There are mainly two products being sold at the moment where one is from a Chinese based company called FIIO electronics that currently ships to the US and Canada. Anker, another Chinese based company has also made available its graphene-enhanced fully wireless earphones on its solo audio brand again. The promise here is to enhance sound quality.

Emberion photodetector is a big game-changer, this is the first of its kind as this detector is ultra-sensitive with an ultra-wide visible light detection, ranging from 400 to 1800 nanometers which could not be achieved with silicon sensors alone. They would often be, in part made with the IngaAs which is an alloy made out of indium gallium arsenide which is used to its wide bandgap properties too which creates a longer wavelength cutoff. Due to its rare element and complexity of fabrication, any IngaAs sensor is usually expensive while the Emberion graphene filter detector that might not require expensive elements is said to reduce the final cost of the photodetector by about 30 percent.

Vollebak is a company that started back in 2015 by the brothers, Nick and Steve Tidball with the goal of using science to make the future of clothing happen faster as it's stated on their website. In 2018, they introduced a jacket made with graphene and they claim that it's capable of many things like conducting electricity and heat. It's waterproof and breathable strong but not bulletproof yet. In theory, you would need more than thin layers of graphene to stop a low caliber bullet.
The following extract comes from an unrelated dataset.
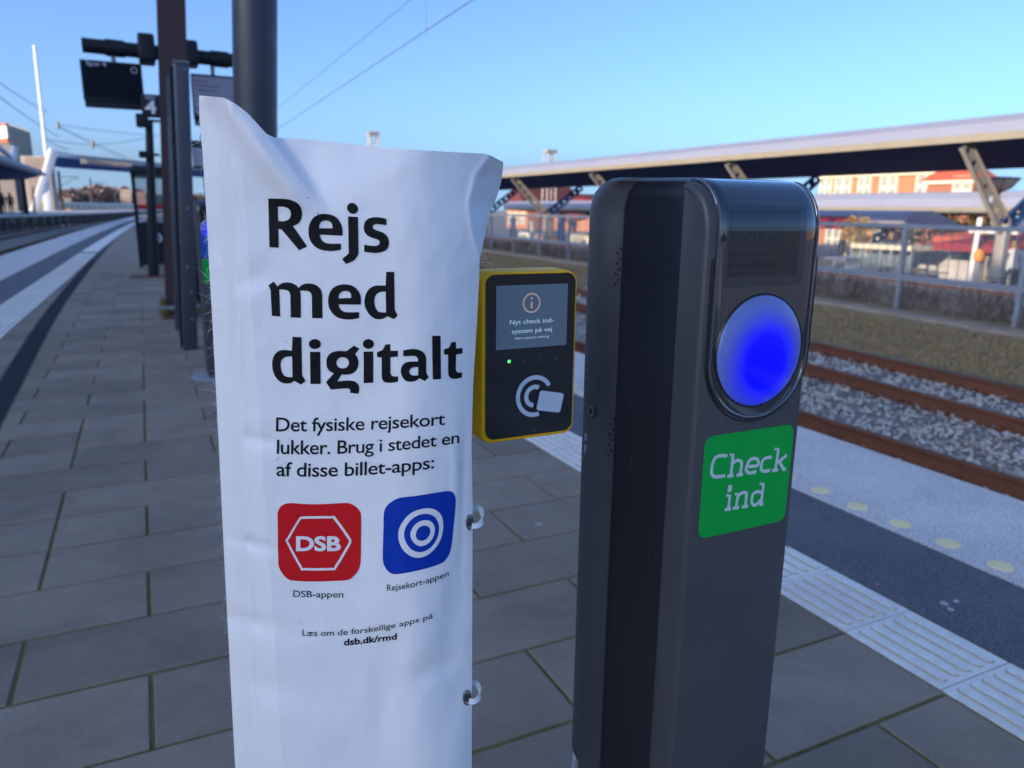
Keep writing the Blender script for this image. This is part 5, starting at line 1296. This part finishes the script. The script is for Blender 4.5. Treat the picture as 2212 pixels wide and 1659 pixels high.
# wooded far bank, barrier, buildings
def crown_wood(name, pts, n, size, m_, z0):
    V = []; F = []
    for (P, w_, h_) in pts:
        for i in range(n):
            c = Vector((P.x+RNG.normal(0, w_*.45), P.y+RNG.normal(0, w_*.4), z0+h_*(RNG.random()**.8)*RNG.uniform(.75, 1.05))); a_ = Vector(RNG.normal(0, 1, 3)).normalized(); b2 = a_.orthogonal(); s_ = size*RNG.uniform(.5, 1.4); n0 = len(V)
            V += [c+a_*s_, c+b2*s_, c-a_*s_*.6, c-b2*s_*.9]; F.append((n0, n0+1, n0+2, n0+3))
    o = mesh_obj(name, V, F, m_); tag(o, kind='stuff'); return o
tops = [(128, 500, 210), (142, 496, 215), (158, 494, 220), (172, 492, 225), (188, 494, 225), (204, 492, 235), (220, 490, 235), (236, 486, 240), (252, 484, 245), (268, 487, 250), (284, 491, 255), (300, 494, 260), (330, 497, 265), (350, 498, 265), (400, 500, 270), (450, 502, 270), (500, 500, 270), (560, 502, 275)]
P_ = []
for sx, sy, d in tops:
    top_ = D(sx, sy, d); P_.append((top_, 4.0, (top_.z+.8)*1.3+.6))
crown_wood("far_woodland", P_, 900, .55, M_far, -.8)
hl = MB(); hv = [D(sx, 505, 285) for sx in (-300, 0, 130, 250, 350, 500, 600)]
for i in range(len(hv)-1): hl.add([(hv[i].x, hv[i].y, -1.3), (hv[i+1].x, hv[i+1].y, -1.3), (hv[i+1].x, hv[i+1].y, 3.2+(i % 2)), (hv[i].x, hv[i].y, 3.2+((i+1) % 2))], [(0, 1, 2, 3)])
for k in range(40):      # unseen ring added round the other sides to darken reflections in the cover
    a0, a1 = R(75+k*6), R(75+(k+1)*6); P0 = (300*math.sin(a0), 300*math.cos(a0)); P1 = (300*math.sin(a1), 300*math.cos(a1)); h0 = 6+2*math.sin(k*1.7); h1 = 6+2*math.sin((k+1)*1.7)
    hl.add([(P0[0], P0[1], -1.3), (P1[0], P1[1], -1.3), (P1[0], P1[1], h1), (P0[0], P0[1], h0)], [(0, 1, 2, 3)])
tag(hl.build("hill_and_reflection_ring", M_far), kind='structure')
fb = [("tan_building", 298, 326, 470, 235, M_louv, "tan block of flats lit by the sun at the end of the tracks"), ("brick_house", 160, 176, 492, 205, M_brick, "small orange house among the bare trees"), ("brown_building", 330, 362, 476, 230, M_brick2, "brown building right behind the glazed shelter"), ("brown_building", 452, 480, 478, 230, M_brick2, "brown building in the slit beside the banner")]
for nm, xa, xb, yt, d, m_, lb in fb:
    A = D(xa, yt, d); B = D(xb, yt, d); t = thing(nm, (A.x, A.y, -1), lb, "building"); dv = Vector((0, 8, 0))
    block("wall", [A, B, B+dv, A+dv], -1, A.z-.4, m_, t)
    m = MB(); mid = (A+B)/2; m.loft([[(p.x, p.y, p.z+z_) for p, z_ in ((A+Vector((-.2, -.2, 0)), -.4), (B+Vector((.2, -.2, 0)), -.4), (B+dv, -.4), (A+dv, -.4))], [(mid.x-.5, mid.y+4, A.z+.7), (mid.x+.5, mid.y+4, A.z+.7), (mid.x+.5, mid.y+4.5, A.z+.7), (mid.x-.5, mid.y+4.5, A.z+.7)]]); m.build("roof", M_tiledk, t)
    for k in range(3):
        for z_ in (.55, .8): P = A+(B-A)*((k+.5)/3); m = MB(); m.box((P.x, P.y-.08, A.z*z_), (.7, .12, .9)); m.build("window", M_pane, t)
wa = D(118, 505, 125); wb = D(345, 505, 185); nb = thing("barrier_fence", (wa.x, wa.y, OZ), "pale blue-grey glazed barrier along the far side of the opposite platform", "fence")
for i in range(18):
    P = wa+(wb-wa)*(i/18); Q_ = wa+(wb-wa)*((i+.93)/18); m = MB(); m.bar((P.x, P.y, OZ+.6), (Q_.x, Q_.y, OZ+.6), .1, 1.0); m.build("panel", M_glz, nb)
    m = MB(); m.bar((P.x, P.y, OZ-.3), (P.x, P.y, OZ+1.25), .2, .2); m.build("post", M_galv, nb)
m = MB(); m.bar((wa.x, wa.y-.2, OZ+1.2), (wb.x, wb.y-.2, OZ+1.2), .15, .2); m.build("top_rail", M_wht, nb)

# ================================================================== RIGHT: fence, canopies, buildings
TZ = -1.0
fn = thing("mesh_fence", (FX(9), 9, RAILZ-.13), "tall galvanised railing fence along the far side of the tracks on the right", "fence")
ft_, fm_, fb_ = 1.22, .02, RAILZ-.1
fy = [3.2+3.05*i for i in range(19)]
for i, y in enumerate(fy):
    x = FX(y); m = MB(); m.box((x, y, (ft_+fb_)/2-.1), (.10, .10, ft_-fb_+.2)); m.build("fence_post", M_galv, fn)
    if i < len(fy)-1:
        x2, y2 = FX(fy[i+1]), fy[i+1]
        m = MB(); m.bar((x, y, ft_), (x2, y2, ft_), .09, .10); m.build("top_rail", M_galv, fn)
        m = MB(); m.bar((x, y, fm_), (x2, y2, fm_), .09, .12); m.build("middle_rail", M_galv, fn)
        m = MB(); m.bar((x+.04, y, fm_-.13), (x2+.04, y2, fm_-.13), .04, .05); m.build("red_rail", M_redb if i < 0 else M_brick2, fn)
        me = mesh_obj("wire_mesh", [(x+.02, y+.06, fm_+.06), (x2+.02, y2-.06, fm_+.06), (x2+.02, y2-.06, ft_-.05), (x+.02, y+.06, ft_-.05)], [(0, 1, 2, 3)], M_mesh, fn)
        m = MB()
        for k in range(1, 12):
            u = k/12; xx = x+(x2-x)*u; yy_ = y+(y2-y)*u; m.box((xx, yy_, (ft_+fm_)/2), (.012, .012, ft_-fm_))
        o = m.build("infill_rod", M_galv, fn); tag(o, kind='stuff')
# bare shrubs against the lower part of the fence
def shrub(x, y, h, label, n=170, m_=M_twig, spread=.9):
    V = []; F = []
    for i in range(n):
        p = Vector((x+RNG.normal(0, .25), y+RNG.normal(0, spread*.5), RAILZ-.2)); d = Vector((RNG.normal(0, .35), RNG.normal(0, .5), 1)).normalized(); L = h*RNG.uniform(.5, 1.15)
        w_ = .010
        for k in range(3):
            q2 = p+d*L/3; sdv = Vector((RNG.normal(), RNG.normal(), .2)).normalized()*w_; n0 = len(V); V += [p-sdv, p+sdv, q2+sdv*.6, q2-sdv*.6]; F.append((n0, n0+1, n0+2, n0+3))
            p = q2; d = (d+Vector(RNG.normal(0, .35, 3))).normalized()
    t = thing("bare_shrub", (x, y, RAILZ-.13), label, "shrub", "bare shrubs along the fence")
    tag(mesh_obj("twigs", V, F, m_, t), kind='stuff'); m = MB()
    for k in range(4): m.tube([(x+RNG.normal(0, .06), y+RNG.normal(0, .1), RAILZ-.2), (x+RNG.normal(0, .2), y+RNG.normal(0, .35), RAILZ+h*.45)], [.025, .008], 5)
    m.build("stem", M_twig, t)
for i in range(24):
    y = 5.0+i*1.75; y *= 1+.006*i; shrub(FX(y)+.45, y, .84+RNG.uniform(-.1, .14), "leafless brown shrub tangled against the foot of the track-side fence", n=190)
wl_ = thing("low_wall", (FX(12)+1.1, 12, TZ), "low grey concrete wall with pale posters behind the fence and shrubs", "wall")
for i in range(30):
    y = 2+i*2.0; m = MB(); m.box((FX(y+1)+1.15, y+1, (TZ-.12)/2), (.15, 1.96, -TZ-.12), rz=-math.atan(.12) if y < 20 else 0); m.build("wall_panel", M_conc, wl_)
M_post_ = mat("pale_poster", (.55, .50, .44), .8, var=.3, vscale=6)
for y0, y1 in ((11.4, 12.7), (10.2, 11.1), (12.9, 14.6), (15.7, 16.1), (21.5, 22.4), (27.0, 28.3)):
    m = MB(); y = (y0+y1)/2; m.box((FX(y)+1.05, y, -.30), (.03, y1-y0, .34), rz=-math.atan(.12) if y < 20 else 0); m.build("poster", M_post_, wl_)

# long canopies on Y-shaped perforated brackets
def canopy(X0, zg, y0, y1, width, h_face, zrear, cols, spring, label, name="bus_canopy", xcol=2.5, ztop=None, arms=True, dx=0.0, lamp=True):
    t = thing(name, (X0+xcol, y0, TZ), label, "canopy", "bus terminal canopies")
    fx = lambda y: X0+dx*(y-y0)
    n_ = max(2, int((y1-y0)/6)); ys = [y0+(y1-y0)*i/n_ for i in range(n_+1)]
    gh = .24*h_face
    def sw(name, prof, m_, part=t):
        m = MB(); m.loft([[(fx(y)+p, y, z) for p, z in prof] for y in ys]); return m.build(name, m_, part)
    sw("gutter", [(-.05, zg), (.16, zg), (.16, zg+gh), (-.05, zg+gh)], M_cream)
    sw("roof", [(-.02, zg+gh+.004), (.16, zg+gh+.34*h_face), (.50, zg+gh+.60*h_face), (width*.5, zg+gh+.68*h_face), (width, zrear+.3), (width, zrear+.08), (.17, zg+gh-.02)], M_roof)
    sw("soffit", [(.165, zg-.004), (.165, zg+.06), (width-.01, zrear+.06), (width-.01, zrear)], M_under)
    for i, yc in enumerate(cols):
        xc = fx(yc)+xcol; m = MB(); m.box((xc, yc, (TZ+spring)/2), (.26, .30, spring-TZ)); m.build("column", M_bracket, t, bevel=.03)
        for sgn, tx, tz in ((-1, fx(yc)+.22, zg), (1, fx(yc)+width-.2, zrear)):  # rear arm and its flanges: shade painted in with the soffit colour
            a_ = Vector((xc, yc, spring-.1)); b2 = Vector((tx, yc, tz-.02)); d = b2-a_; L = d.length; d.normalize(); nrm = Vector((0, 1, 0)).cross(d).normalized()
            w0, w1 = .50, .34; m = MB(); NH = max(3, int(L/.42)); u_prev = 0
            # plate with round holes: ring of quads round each hole
            for k in range(NH):
                u0 = L*k/NH; u1 = L*(k+1)/NH; uc = (u0+u1)/2; ww = w0+(w1-w0)*uc/L; r_ = ww*.23
                out = []; inn = []
                for q_ in range(16):
                    a2 = 2*PI*q_/16; cx_, cy_ = math.cos(a2), math.sin(a2); s_ = 1/max(abs(cx_), abs(cy_))
                    wh = (w0+(w1-w0)*((u0 if cx_ < 0 else u1)/L))/2 if abs(cx_) > .7 else ww/2
                    out.append((uc+cx_*s_*(u1-u0)/2, cy_*s_*wh)); inn.append((uc+cx_*r_, cy_*r_))
                for side in (-.006, .006):
                    vs = [a_+d*u+nrm*v+Vector((0, side, 0)) for u, v in out+inn]; m.add(vs, [(q_, (q_+1) % 16, 16+(q_+1) % 16, 16+q_) for q_ in range(16)])
            m.build("perforated_plate", M_bracket if sgn < 0 else M_under, t)
            for e in (-1, 1):
                m = MB(); m.bar(a_+nrm*e*w0/2, b2+nrm*e*w1/2, .13, .03, upv=nrm); m.build("bracket_flange", M_bracket if sgn < 0 else M_under, t)
    return t
canopy(20, 3.38, -2, 78, 5.2, .80, 2.95, [13.8-9.4, 13.8, 23.1, 32.9, 41.8, 51, 60.5], 1.25, "long nearest canopy with cream gutter on perforated Y brackets, right", xcol=2.5)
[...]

If you like to get yourself one, you will need about $700 but make no mistake, this is only the first of its kind and it won't take long for us to have a bulletproof jacket since we are only a few layers away from achieving it.

In summary, there are a lot of promising things in the world of graphene and the message is clear the next five years will be an exciting time for this technology. We will see the rise of what was once thought impossible. All of the production problems that we know about are coming to an end. A single material will revolutionize all the industries in the world and just like plastic, it will become part of our daily lives.